To do: Below this line is a set of entries; quote exactly the lines from the line that contains "(.016, .012, .009), .7, spec=.1, var=.2)" to the line that contains "spec=.7, var=.2, coat=.35)", both lines included.

Listing:
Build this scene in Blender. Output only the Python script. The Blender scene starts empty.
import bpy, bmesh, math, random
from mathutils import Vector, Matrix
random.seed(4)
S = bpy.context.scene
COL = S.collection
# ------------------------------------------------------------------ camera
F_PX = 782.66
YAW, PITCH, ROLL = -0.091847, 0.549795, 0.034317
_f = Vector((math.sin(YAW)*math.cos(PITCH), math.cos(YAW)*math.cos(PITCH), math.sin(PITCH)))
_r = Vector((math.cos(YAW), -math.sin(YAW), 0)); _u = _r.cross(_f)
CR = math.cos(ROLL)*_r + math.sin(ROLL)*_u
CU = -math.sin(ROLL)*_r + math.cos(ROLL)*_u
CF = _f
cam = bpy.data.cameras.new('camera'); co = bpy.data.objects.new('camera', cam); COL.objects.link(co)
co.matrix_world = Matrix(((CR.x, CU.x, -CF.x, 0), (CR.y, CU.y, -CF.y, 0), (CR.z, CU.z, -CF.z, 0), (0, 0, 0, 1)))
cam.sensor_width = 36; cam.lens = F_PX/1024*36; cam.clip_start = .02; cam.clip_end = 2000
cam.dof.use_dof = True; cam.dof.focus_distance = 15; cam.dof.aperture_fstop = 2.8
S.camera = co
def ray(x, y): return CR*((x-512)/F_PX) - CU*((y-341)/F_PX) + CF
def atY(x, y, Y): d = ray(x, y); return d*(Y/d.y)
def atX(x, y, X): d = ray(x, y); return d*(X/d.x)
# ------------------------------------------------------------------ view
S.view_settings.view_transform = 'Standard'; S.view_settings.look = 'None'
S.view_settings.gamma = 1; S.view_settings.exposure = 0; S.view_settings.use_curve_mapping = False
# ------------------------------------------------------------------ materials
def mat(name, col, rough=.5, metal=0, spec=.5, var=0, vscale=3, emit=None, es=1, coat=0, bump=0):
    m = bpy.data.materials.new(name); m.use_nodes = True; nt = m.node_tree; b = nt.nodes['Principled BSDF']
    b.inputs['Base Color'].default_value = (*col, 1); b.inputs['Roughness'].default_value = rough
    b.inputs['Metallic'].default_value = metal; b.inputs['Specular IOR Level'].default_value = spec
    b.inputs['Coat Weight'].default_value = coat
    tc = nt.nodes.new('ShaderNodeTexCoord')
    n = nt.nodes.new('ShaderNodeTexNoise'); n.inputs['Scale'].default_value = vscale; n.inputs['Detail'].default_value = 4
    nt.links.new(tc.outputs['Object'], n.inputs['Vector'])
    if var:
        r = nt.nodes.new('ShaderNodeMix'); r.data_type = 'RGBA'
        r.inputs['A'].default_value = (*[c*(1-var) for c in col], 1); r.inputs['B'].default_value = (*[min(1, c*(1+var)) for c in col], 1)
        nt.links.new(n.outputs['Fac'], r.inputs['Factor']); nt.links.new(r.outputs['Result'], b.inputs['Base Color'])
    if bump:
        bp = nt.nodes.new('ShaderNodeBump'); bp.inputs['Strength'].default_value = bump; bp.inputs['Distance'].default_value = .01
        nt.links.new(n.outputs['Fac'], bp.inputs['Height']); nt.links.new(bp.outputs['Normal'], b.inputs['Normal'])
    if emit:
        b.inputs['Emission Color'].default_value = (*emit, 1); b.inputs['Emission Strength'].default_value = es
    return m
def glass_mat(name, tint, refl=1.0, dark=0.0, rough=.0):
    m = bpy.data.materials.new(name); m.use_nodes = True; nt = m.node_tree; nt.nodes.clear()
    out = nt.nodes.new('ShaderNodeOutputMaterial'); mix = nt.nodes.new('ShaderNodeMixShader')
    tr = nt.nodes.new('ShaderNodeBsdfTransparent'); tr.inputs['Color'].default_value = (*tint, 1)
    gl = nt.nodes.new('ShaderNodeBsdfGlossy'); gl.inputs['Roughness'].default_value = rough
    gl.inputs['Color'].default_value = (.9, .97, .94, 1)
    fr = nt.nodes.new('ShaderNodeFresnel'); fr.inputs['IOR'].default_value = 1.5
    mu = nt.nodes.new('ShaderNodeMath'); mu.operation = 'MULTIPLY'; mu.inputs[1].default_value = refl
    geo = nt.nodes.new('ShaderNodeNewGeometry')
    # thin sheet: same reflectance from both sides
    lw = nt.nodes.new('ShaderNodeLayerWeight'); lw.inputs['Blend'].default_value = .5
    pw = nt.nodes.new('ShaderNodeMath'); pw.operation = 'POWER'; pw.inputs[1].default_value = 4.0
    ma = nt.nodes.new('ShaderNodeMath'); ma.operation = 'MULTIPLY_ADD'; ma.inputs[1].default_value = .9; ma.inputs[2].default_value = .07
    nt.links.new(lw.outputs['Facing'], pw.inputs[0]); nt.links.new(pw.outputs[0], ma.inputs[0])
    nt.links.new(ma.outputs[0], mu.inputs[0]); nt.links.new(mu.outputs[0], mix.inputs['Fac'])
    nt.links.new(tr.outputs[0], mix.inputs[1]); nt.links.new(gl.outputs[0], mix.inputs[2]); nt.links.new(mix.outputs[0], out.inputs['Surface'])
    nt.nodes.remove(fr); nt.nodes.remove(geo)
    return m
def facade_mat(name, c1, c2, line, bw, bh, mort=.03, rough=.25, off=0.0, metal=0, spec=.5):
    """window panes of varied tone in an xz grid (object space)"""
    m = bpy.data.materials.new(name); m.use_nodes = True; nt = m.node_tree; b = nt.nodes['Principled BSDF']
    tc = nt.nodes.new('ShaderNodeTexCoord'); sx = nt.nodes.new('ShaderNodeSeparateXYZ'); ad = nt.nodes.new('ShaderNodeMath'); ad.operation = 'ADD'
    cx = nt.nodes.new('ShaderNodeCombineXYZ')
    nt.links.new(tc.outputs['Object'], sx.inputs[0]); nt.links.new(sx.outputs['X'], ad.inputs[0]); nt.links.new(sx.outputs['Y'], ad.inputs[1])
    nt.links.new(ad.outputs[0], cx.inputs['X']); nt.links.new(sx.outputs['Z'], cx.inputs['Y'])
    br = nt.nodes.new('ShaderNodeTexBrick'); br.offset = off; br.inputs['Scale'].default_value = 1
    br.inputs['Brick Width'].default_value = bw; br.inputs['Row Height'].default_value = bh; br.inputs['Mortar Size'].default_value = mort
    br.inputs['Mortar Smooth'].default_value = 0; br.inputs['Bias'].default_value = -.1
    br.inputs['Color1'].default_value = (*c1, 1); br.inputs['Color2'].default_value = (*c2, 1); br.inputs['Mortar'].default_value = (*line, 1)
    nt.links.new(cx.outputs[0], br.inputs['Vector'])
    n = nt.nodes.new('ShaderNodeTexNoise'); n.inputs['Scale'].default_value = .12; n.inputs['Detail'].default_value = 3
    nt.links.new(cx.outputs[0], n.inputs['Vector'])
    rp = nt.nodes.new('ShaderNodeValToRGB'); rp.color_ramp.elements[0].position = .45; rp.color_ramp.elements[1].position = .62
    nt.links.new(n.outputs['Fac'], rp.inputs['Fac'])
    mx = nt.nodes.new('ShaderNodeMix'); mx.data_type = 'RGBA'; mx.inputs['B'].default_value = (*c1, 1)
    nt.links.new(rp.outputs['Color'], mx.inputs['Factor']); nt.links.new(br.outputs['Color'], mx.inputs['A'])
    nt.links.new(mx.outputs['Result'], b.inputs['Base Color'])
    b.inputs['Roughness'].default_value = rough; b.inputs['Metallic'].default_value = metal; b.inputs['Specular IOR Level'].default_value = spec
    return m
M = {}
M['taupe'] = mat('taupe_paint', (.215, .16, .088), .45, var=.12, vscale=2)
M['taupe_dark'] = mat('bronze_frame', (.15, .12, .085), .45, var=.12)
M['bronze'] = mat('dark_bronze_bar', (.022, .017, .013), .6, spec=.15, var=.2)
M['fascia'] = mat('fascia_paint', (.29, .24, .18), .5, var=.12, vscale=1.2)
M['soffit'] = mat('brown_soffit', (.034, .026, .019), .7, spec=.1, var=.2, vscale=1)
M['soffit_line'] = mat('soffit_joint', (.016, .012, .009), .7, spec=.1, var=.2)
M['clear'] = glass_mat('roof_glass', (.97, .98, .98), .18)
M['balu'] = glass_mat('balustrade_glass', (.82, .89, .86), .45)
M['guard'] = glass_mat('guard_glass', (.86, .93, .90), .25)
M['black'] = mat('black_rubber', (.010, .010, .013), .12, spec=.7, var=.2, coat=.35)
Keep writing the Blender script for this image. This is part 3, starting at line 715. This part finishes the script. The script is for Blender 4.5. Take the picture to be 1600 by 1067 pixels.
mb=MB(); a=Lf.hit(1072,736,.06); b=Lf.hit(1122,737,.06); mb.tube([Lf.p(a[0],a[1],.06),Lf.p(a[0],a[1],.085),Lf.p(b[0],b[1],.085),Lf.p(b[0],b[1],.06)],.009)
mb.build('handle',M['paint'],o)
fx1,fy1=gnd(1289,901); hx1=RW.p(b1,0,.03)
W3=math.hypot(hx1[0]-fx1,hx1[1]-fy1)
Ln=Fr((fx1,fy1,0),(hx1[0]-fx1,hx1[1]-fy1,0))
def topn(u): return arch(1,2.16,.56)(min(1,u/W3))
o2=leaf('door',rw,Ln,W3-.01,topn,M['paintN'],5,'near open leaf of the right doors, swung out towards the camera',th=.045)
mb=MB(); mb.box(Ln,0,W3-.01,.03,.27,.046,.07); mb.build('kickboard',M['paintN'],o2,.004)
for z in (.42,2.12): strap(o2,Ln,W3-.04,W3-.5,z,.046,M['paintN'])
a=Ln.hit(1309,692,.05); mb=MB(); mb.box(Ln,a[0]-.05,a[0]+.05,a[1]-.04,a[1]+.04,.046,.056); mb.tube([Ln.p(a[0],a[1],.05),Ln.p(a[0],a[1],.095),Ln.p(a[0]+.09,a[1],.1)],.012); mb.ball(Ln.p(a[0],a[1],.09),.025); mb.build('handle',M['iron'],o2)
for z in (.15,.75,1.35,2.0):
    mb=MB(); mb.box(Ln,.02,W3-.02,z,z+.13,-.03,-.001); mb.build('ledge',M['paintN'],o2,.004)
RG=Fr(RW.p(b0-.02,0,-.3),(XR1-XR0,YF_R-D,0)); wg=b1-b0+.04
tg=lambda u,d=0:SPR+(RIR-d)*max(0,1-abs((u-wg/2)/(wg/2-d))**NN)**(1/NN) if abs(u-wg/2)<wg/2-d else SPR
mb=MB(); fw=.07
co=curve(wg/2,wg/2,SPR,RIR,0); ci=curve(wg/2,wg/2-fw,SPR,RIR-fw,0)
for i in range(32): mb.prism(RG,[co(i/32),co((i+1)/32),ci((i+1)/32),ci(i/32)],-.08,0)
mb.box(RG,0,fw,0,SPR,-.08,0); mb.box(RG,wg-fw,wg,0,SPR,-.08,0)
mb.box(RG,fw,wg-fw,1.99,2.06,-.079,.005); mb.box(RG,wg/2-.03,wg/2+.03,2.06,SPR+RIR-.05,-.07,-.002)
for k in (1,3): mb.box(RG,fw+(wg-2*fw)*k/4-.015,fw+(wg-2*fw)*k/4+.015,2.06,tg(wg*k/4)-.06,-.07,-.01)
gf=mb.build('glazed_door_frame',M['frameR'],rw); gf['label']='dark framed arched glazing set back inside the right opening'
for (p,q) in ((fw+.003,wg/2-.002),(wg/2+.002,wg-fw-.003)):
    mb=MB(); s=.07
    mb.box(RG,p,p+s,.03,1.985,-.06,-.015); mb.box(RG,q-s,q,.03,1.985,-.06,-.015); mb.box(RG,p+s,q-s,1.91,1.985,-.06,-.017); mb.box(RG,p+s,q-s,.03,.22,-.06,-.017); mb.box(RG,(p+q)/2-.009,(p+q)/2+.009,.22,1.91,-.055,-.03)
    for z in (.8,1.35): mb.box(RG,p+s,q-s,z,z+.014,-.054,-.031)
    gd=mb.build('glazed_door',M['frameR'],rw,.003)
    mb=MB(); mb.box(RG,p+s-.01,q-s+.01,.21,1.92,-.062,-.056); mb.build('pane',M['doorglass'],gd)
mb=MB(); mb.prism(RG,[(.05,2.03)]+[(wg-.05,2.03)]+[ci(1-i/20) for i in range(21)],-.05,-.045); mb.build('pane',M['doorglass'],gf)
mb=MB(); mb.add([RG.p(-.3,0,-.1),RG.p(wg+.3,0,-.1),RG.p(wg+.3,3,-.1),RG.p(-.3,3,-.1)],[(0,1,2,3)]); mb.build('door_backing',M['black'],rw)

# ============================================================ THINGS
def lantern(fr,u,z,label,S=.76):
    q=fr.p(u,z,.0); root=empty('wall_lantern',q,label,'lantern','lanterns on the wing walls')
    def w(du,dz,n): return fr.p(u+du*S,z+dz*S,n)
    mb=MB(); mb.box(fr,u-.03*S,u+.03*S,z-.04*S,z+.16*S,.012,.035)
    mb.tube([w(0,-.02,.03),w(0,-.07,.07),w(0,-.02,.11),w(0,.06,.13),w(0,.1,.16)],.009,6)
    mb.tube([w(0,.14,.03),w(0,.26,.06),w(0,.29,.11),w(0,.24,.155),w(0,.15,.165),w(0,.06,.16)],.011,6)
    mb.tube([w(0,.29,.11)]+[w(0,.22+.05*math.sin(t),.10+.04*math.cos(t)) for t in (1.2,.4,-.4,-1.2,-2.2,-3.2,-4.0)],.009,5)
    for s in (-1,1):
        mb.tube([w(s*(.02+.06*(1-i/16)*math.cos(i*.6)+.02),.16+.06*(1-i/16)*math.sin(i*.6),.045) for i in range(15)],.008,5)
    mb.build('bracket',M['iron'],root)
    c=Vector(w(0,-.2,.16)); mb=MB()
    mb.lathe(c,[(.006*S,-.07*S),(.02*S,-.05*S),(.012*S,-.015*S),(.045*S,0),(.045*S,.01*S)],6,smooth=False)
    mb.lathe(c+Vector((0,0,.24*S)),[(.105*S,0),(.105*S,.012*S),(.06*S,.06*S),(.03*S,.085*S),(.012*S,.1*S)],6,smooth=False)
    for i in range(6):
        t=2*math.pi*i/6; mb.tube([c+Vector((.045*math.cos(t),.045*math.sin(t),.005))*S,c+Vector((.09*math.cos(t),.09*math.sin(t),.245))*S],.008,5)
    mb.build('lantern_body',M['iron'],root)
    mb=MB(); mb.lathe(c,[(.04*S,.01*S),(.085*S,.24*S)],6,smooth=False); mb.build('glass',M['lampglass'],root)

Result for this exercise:
M['soffit_line'] = mat('soffit_joint', (.016, .012, .009), .7, spec=.1, var=.2)
M['clear'] = glass_mat('roof_glass', (.97, .98, .98), .18)
M['balu'] = glass_mat('balustrade_glass', (.82, .89, .86), .45)
M['guard'] = glass_mat('guard_glass', (.86, .93, .90), .25)
M['black'] = mat('black_rubber', (.010, .010, .013), .12, spec=.7, var=.2, coat=.35)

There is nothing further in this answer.